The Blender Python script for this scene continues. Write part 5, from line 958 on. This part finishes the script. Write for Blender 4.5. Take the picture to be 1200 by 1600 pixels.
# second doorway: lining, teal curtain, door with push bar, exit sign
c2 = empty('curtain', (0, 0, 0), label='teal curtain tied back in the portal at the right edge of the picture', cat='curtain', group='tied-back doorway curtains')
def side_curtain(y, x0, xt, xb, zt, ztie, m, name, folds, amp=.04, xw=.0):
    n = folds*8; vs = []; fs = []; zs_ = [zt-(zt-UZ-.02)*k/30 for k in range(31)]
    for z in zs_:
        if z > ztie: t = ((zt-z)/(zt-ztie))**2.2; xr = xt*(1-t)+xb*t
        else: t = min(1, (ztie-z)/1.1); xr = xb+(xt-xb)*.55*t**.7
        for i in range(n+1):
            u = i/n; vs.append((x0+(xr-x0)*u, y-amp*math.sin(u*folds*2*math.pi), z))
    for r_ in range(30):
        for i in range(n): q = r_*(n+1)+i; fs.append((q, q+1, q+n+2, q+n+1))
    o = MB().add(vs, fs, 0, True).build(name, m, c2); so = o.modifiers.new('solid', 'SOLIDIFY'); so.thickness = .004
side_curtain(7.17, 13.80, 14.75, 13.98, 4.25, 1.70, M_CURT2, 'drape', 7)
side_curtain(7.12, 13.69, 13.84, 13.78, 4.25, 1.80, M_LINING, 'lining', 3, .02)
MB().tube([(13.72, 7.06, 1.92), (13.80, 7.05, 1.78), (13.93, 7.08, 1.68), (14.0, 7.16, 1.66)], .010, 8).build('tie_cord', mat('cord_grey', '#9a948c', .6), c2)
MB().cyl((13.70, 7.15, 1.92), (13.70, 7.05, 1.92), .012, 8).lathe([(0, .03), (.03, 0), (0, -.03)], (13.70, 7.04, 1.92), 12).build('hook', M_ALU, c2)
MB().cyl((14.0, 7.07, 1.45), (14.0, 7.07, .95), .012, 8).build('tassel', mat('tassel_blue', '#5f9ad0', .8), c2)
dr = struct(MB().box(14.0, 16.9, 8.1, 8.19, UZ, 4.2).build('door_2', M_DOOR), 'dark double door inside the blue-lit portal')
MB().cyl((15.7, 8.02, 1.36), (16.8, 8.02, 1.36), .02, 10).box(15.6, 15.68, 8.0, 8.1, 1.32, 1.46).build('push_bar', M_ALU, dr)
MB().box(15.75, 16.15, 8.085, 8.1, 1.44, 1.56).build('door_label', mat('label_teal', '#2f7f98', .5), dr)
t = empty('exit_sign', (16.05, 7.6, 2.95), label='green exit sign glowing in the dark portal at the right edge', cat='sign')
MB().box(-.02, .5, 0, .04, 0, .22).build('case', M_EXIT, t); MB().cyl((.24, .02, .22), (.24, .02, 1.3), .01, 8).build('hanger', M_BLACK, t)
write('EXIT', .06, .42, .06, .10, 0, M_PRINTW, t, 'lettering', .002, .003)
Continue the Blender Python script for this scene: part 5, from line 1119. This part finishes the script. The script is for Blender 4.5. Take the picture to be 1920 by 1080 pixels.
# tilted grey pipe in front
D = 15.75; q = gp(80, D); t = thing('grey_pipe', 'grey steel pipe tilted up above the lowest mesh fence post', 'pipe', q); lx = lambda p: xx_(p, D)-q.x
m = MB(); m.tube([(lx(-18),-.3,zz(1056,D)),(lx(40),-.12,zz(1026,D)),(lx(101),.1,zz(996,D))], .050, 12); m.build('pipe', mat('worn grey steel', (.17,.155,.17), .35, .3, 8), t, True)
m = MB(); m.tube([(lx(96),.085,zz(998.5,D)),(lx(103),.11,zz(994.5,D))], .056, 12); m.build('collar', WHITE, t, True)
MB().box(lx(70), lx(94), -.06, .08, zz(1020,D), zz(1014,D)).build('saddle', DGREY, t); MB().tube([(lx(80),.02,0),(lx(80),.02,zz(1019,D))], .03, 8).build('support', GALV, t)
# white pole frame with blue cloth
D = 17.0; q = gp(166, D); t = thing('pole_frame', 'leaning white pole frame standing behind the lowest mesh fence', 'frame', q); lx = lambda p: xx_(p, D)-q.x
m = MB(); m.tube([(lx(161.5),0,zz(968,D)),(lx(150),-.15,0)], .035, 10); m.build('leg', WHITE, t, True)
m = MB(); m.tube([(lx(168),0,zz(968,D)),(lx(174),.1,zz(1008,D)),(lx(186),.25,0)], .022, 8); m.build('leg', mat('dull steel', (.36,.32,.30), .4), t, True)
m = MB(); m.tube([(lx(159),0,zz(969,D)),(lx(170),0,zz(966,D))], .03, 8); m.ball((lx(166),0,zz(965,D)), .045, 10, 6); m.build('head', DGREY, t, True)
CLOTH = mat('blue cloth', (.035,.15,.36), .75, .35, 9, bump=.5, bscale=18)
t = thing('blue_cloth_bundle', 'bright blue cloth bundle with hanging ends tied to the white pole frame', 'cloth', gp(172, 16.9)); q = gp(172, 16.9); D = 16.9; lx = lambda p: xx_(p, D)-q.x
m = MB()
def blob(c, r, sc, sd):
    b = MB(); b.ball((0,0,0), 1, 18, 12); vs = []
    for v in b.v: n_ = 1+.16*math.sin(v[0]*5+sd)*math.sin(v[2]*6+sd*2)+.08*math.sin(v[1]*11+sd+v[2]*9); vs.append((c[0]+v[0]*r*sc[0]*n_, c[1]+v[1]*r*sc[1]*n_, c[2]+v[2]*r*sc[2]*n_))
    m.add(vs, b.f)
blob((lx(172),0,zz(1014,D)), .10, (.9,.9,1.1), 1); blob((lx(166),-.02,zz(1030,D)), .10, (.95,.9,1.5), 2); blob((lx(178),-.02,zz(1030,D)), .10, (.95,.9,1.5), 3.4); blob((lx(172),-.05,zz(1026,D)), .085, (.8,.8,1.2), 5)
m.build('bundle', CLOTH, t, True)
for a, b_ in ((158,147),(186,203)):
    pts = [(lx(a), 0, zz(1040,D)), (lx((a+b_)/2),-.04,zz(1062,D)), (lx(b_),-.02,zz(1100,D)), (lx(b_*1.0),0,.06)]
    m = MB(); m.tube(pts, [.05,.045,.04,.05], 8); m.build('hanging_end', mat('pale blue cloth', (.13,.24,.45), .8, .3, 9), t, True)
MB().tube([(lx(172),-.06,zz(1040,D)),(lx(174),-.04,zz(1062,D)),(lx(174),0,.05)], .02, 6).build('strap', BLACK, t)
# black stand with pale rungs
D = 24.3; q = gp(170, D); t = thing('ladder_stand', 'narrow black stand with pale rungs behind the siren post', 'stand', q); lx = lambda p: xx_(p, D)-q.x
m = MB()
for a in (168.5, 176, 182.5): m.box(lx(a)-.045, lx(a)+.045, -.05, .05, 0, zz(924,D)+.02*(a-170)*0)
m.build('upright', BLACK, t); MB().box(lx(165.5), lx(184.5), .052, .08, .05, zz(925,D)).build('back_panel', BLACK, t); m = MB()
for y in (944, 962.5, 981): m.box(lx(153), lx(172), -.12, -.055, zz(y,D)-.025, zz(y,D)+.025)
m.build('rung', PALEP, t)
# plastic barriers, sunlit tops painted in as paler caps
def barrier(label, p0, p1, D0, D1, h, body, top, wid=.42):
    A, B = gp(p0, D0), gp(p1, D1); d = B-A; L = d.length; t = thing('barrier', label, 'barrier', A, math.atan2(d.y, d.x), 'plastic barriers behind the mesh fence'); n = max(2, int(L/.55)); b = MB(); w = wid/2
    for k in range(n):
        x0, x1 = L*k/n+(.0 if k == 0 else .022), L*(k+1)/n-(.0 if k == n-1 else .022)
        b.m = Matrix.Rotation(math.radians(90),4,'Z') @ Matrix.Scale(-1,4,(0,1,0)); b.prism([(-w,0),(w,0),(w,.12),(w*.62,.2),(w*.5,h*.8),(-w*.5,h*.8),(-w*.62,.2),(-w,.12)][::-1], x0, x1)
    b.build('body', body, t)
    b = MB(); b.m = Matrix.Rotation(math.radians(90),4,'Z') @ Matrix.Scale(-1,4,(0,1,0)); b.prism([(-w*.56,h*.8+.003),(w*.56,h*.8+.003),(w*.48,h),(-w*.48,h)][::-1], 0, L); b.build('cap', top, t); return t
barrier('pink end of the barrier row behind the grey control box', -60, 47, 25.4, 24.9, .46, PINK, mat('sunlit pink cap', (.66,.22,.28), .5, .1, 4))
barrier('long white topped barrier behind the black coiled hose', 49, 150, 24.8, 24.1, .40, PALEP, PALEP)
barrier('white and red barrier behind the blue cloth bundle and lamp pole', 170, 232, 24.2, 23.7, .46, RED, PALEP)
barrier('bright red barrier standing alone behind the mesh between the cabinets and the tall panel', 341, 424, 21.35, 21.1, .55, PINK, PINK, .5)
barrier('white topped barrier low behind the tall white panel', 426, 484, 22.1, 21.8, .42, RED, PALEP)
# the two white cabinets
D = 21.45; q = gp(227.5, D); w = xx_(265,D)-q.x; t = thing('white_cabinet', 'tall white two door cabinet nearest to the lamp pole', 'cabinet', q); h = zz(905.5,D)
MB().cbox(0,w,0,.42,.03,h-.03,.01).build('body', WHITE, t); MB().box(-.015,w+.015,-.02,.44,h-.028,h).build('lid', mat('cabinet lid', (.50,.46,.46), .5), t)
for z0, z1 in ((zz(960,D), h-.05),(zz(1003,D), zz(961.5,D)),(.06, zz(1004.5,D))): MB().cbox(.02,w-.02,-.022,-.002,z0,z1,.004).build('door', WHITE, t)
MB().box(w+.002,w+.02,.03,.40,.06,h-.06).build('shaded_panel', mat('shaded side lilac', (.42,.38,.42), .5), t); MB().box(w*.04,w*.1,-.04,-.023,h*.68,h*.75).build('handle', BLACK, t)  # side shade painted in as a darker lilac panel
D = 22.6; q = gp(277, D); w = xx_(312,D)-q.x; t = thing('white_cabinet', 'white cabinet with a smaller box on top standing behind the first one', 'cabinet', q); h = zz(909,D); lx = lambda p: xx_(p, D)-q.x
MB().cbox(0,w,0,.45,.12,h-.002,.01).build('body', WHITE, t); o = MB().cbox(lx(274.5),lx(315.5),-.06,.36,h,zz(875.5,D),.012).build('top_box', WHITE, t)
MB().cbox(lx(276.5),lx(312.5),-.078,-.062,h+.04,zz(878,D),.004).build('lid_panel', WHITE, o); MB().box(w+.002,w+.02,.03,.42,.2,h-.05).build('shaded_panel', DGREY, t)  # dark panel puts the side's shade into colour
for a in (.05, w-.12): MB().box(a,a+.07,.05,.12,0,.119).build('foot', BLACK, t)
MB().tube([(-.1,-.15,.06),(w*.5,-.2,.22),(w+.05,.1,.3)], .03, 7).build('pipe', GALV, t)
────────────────
Restate the final lines of the listing above word for word, beginning at the line that contains "(.42,.38,.42), .5), t);".

**WRITTEN SOLUTION**.
MB().box(w+.002,w+.02,.03,.40,.06,h-.06).build('shaded_panel', mat('shaded side lilac', (.42,.38,.42), .5), t); MB().box(w*.04,w*.1,-.04,-.023,h*.68,h*.75).build('handle', BLACK, t)  # side shade painted in as a darker lilac panel
D = 22.6; q = gp(277, D); w = xx_(312,D)-q.x; t = thing('white_cabinet', 'white cabinet with a smaller box on top standing behind the first one', 'cabinet', q); h = zz(909,D); lx = lambda p: xx_(p, D)-q.x
MB().cbox(0,w,0,.45,.12,h-.002,.01).build('body', WHITE, t); o = MB().cbox(lx(274.5),lx(315.5),-.06,.36,h,zz(875.5,D),.012).build('top_box', WHITE, t)
MB().cbox(lx(276.5),lx(312.5),-.078,-.062,h+.04,zz(878,D),.004).build('lid_panel', WHITE, o); MB().box(w+.002,w+.02,.03,.42,.2,h-.05).build('shaded_panel', DGREY, t)  # dark panel puts the side's shade into colour
for a in (.05, w-.12): MB().box(a,a+.07,.05,.12,0,.119).build('foot', BLACK, t)
MB().tube([(-.1,-.15,.06),(w*.5,-.2,.22),(w+.05,.1,.3)], .03, 7).build('pipe', GALV, t)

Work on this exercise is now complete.